The band gets right down to business at the first of the two shows with the self-evident truth of Bob Weir and John Barlow’s “The Music Never Stopped” (update: still hasn’t, as we near 45 years and counting since the song’s debut), an ideal starting point for a first set heavy on old favorites (“Cold Rain and Snow,” “Me and My Uncle,” “Ramble On Rose” and a knockout version of “Sugaree”) and finishing off with a relative rarity: just the fourth Dead & Co. performance of Phil Lesh and Peter Monk’s “Passenger,” which had a fairly brief residency in the Grateful Dead repertoire, from 1977 to 1981.

Marin County meets the Motor City to kick off Part Two with “Dancing In The Street,” which transforms the Martha And The Vandellas smash from a classic two-minute hit single into a perfect vehicle for extended grooving.
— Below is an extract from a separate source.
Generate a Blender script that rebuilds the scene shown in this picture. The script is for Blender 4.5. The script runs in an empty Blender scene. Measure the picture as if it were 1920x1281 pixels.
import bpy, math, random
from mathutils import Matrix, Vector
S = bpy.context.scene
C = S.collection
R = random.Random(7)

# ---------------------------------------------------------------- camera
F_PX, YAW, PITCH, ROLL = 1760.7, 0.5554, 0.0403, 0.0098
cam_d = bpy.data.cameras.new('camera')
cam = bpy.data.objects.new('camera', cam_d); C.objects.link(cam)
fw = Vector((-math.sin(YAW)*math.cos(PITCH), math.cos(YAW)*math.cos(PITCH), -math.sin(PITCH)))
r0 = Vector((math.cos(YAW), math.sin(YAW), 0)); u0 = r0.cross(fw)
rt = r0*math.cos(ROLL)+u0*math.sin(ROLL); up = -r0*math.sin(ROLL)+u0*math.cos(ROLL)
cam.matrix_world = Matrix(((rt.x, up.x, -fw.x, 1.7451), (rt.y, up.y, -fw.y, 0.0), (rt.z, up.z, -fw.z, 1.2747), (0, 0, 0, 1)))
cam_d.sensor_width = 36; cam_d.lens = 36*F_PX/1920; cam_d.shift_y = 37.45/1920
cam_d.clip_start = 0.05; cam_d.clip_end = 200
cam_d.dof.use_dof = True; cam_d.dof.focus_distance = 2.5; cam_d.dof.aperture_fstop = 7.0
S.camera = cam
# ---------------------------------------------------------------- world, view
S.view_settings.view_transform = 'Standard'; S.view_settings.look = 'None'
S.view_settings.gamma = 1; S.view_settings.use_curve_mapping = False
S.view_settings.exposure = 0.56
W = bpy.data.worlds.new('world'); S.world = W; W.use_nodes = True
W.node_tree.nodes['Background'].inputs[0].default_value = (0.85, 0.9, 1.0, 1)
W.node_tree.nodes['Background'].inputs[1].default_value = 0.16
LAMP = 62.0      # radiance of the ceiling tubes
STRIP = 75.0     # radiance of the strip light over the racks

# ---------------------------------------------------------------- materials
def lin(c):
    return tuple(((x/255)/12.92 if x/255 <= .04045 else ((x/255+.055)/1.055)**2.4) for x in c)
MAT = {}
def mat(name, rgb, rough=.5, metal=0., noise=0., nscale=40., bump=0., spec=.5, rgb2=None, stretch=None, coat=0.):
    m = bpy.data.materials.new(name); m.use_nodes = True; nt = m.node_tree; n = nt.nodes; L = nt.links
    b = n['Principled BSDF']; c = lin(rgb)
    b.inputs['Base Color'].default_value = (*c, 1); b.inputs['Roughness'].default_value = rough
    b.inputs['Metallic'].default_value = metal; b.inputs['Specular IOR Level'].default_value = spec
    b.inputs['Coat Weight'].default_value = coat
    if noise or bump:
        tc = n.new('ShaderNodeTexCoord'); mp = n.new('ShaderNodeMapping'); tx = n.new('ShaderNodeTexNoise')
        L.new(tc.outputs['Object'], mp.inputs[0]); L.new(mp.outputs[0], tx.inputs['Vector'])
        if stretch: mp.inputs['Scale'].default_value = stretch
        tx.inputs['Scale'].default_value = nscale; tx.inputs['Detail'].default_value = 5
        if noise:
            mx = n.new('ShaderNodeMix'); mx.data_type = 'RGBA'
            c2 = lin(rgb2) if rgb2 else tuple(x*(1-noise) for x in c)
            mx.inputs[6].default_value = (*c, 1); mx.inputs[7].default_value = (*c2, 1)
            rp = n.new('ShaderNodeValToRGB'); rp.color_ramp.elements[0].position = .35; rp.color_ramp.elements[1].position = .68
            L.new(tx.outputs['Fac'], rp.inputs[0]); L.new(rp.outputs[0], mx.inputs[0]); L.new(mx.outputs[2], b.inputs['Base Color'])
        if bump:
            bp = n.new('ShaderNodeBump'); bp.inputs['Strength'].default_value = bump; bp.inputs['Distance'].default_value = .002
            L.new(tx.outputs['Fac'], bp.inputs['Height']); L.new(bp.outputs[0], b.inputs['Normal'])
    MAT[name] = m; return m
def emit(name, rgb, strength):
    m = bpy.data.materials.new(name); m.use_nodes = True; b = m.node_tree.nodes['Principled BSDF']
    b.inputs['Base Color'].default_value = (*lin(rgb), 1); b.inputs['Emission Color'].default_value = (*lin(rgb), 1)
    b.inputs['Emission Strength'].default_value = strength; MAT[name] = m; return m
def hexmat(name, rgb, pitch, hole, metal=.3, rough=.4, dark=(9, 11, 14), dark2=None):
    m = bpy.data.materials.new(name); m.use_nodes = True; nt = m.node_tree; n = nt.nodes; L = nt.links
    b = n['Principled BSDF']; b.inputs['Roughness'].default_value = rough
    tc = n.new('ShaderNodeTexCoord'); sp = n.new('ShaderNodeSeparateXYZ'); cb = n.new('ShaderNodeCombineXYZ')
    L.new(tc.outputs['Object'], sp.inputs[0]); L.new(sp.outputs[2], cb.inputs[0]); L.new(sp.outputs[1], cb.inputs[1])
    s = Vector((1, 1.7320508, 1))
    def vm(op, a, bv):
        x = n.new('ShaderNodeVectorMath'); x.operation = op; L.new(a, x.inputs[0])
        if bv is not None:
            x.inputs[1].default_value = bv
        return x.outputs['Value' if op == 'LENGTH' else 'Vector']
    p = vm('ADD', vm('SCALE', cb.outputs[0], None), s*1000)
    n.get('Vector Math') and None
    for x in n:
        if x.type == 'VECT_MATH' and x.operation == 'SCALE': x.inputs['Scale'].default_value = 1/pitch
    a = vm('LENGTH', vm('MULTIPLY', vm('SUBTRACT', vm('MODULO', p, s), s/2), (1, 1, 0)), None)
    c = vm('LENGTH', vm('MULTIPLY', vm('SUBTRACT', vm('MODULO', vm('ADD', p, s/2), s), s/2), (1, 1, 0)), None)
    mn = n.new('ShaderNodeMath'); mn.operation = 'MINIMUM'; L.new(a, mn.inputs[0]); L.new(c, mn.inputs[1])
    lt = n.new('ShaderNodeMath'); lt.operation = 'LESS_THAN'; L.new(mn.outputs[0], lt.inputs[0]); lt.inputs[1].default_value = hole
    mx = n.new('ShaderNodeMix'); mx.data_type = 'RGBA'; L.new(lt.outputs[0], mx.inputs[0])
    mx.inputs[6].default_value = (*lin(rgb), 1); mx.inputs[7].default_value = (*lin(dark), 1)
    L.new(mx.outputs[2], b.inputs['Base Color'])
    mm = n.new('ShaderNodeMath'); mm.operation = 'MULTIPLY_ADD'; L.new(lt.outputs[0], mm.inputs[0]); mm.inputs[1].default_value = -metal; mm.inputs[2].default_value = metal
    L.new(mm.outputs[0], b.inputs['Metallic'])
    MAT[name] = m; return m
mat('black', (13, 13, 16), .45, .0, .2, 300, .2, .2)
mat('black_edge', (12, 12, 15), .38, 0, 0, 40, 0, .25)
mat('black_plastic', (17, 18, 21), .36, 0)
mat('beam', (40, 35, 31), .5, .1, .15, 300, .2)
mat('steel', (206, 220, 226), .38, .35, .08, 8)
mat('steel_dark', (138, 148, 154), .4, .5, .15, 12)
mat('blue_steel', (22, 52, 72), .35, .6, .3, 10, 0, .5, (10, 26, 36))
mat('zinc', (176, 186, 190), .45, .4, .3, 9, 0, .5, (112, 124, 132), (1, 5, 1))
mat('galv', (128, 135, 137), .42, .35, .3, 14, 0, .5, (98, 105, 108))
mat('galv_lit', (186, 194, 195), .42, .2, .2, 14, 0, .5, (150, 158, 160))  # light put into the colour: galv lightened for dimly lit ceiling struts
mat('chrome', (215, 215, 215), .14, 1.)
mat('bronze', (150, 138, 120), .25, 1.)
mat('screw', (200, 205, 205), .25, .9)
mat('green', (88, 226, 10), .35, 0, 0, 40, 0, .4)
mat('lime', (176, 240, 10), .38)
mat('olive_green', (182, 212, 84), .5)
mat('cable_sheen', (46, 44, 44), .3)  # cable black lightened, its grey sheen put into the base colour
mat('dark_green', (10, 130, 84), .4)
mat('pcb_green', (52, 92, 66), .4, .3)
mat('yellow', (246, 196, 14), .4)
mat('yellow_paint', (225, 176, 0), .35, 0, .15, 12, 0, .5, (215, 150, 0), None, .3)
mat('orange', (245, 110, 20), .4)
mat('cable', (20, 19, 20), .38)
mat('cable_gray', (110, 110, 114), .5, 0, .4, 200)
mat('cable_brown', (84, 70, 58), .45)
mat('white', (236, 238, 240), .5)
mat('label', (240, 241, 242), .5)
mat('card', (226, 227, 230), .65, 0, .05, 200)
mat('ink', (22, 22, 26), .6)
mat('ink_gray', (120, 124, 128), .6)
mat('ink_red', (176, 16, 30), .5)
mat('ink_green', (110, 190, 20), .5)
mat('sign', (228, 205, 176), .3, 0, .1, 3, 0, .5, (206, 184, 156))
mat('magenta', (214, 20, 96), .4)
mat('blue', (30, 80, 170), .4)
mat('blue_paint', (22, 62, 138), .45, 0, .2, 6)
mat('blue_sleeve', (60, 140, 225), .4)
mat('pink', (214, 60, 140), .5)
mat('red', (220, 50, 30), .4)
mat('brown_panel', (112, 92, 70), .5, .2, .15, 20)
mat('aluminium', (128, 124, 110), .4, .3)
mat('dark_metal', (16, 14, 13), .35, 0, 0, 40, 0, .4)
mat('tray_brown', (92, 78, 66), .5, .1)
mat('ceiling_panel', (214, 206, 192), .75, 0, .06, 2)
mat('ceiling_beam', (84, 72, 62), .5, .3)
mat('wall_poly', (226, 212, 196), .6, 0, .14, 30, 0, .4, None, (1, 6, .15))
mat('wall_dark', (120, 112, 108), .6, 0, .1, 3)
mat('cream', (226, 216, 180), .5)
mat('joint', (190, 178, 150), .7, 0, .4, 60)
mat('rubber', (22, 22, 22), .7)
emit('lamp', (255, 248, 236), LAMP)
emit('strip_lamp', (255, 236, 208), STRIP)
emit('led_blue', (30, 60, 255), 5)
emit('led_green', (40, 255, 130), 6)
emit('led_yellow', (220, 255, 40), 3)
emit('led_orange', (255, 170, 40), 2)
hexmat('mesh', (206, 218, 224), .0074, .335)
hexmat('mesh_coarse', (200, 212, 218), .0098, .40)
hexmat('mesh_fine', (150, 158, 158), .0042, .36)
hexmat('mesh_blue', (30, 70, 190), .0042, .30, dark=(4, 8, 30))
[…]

From there, the band takes things from the street to the stratosphere, the reliable launch vehicle being the ever-popular combination of “Help On The Way,” “Slipknot” and – but hold on there – instead of the expected “Franklin’s Tower,” Bob Weir instead steers us to the burning shore of California for “Estimated Prophet,” which in turn morphs into an ecstatic and unusual version of “Eyes Of The World” (unusual in that the song is presented in full before giving way to full-bodied “Drums” and “Space” sequences – the latter of which strongly hints at Miles Davis’ “In A Silent Way” – and then returns for a reprise). The set is rounded out with a solid “I Need A Miracle,” a lovely “Standing On The Moon” and – there it isthat “Franklin’s Tower” that went missing about an hour earlier. A soulful encore of “Black Muddy River” is followed by a jumpin’ “One More Saturday Night” that sends everyone out into the Boston night happy.